Par Slim BEN YOUSSEF
Les lois positives formulent à l’égard de toute société une espèce d’autocritique vaine qu’aucun législateur ne peut anticiper, que des individus mettent à mal, que les « criminels » piétinent. Lorsque Saïed s’est attelé à rédiger (de ses propres mains ?) les « tables » de « sa » loi électorale, il ne pouvait pas imaginer que les « failles », qui sillonneraient le texte, allaient avoir des conséquences imprévues, naturellement inéluctables, sur « le cours de l’Histoire ». Sans doute, présumait-il, seulement, que son catéchisme électoral, foncièrement « partitophobe », une fois apposé son sceau, errera entre les exégèses des « experts », les sarcasmes des internautes et les diatribes des opposants. Mais jamais, il n’aurait imaginé que sa nouvelle liste d’interdits et ses nouveaux codes de « bonnes manières électorales », concoctés « de la base au sommet » par ses soins, allaient « réinventer » certaines pratiques frauduleuses qu’il avait lui-même, à l’en croire, tant à cœur d’éradiquer ; apanages d’un « régime déchu », dont il se réclame pourtant rédempteur.

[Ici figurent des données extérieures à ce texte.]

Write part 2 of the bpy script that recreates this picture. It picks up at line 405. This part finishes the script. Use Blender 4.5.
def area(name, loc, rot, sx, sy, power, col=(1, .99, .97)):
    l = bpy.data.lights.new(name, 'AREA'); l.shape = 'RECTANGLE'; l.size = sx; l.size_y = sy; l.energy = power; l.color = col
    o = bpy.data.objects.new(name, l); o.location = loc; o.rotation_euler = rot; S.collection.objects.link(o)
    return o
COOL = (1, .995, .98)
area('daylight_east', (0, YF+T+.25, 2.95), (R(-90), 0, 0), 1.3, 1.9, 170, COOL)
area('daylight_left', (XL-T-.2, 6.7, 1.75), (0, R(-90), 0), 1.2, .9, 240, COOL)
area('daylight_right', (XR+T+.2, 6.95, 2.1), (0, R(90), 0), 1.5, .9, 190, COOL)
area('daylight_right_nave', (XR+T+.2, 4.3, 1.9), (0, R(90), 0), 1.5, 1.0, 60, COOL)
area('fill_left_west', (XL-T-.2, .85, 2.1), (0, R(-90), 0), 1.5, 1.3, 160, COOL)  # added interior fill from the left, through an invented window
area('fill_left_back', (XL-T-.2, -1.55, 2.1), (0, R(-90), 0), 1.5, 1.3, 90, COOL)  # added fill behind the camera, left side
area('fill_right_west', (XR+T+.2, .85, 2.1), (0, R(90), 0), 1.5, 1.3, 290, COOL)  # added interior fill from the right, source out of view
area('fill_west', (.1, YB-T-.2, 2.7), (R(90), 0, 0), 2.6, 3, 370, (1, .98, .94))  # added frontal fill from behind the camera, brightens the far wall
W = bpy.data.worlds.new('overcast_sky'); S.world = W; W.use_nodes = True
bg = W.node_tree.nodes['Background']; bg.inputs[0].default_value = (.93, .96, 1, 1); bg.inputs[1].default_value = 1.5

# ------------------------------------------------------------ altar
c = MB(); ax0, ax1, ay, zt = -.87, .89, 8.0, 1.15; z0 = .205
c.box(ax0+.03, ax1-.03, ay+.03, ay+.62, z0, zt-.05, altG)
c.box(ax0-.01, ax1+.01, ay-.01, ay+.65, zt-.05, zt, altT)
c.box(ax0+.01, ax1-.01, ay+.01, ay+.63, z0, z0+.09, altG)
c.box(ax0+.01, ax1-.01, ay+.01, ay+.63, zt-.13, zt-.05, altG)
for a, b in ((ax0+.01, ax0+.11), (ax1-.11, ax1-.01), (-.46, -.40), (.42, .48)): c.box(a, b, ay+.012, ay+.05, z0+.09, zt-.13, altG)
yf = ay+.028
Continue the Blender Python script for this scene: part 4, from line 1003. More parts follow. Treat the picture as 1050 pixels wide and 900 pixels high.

« Achats » des parrainages ? C’est le « phénomène », martèle-t-il à sa cheffe de gouvernement. Pour rectifier le tir, mieux vaut tard que jamais : il « suffira » d’amender.
Le précédent, Saïed l’avait déjà créé lui-même, en début d’été, en amendant après publication au Jort, par émission d’un simple décret, le projet de constitution soumis plus tard à référendum. Une « manie » à rapetasser ? Soyons clairs : en temps dit « d’institutions démocratiques permanentes », un président élu propose un projet d’amendement, l’opinion publique débat longuement de son « utilité », une cour constitutionnelle étudie sa « constitutionnalité » et un parlement élu palabre, délibérément, de ses tenants et aboutissants, avant de décider, ou pas, de son adoption. Intégrale ou partielle. Soyons à présent lucides : en période dite « d’exception », peut-on reprocher à un « superpouvoir » de faire l’économie des procédures et d’exercer, à volonté, son « droit » de rapetasser ? L’opposition boycottera (que sait-elle faire d’autre ?). L’opinion publique abdiquera (aura-t-elle le choix ?). Le « peuple » s’en moquera (un dernier de ses soucis). Et… l’ISIE consultée pour avis ? Simple formalité.
Frustrant ? Une constitution n’est pas le Coran. Une loi électorale n’est pas la Torah. Post-scriptum ? Le luxe d’amender…
La bonne nouvelle, c’est que, Saïed, en s’arrogeant ce « luxe », donnera, au moins, une nouvelle chance à une loi électorale ostensiblement lacuneuse, dont les nombreux « points faibles » ont été –au-delà des jérémiades de « l’establishment déchu »- finement décortiqués par la société civile. Le hic, c’est que la question des parrainages, chère au président, est, peut-être de loin, la moins contestée. La moins « grave ». Les « grandes inconnues » du scrutin uninominal, la représentativité sérieusement compromise des femmes, et les aléas d’un découpage électoral, pour le moins « arbitraire », font office de « menaces phares ». La plupart des lois sont des miettes « remodelées » d’autres lois antérieures. L’œuvre de Saïed est-elle la miette extraordinaire de la « pyramide » originaire ? Le 17 décembre le dira.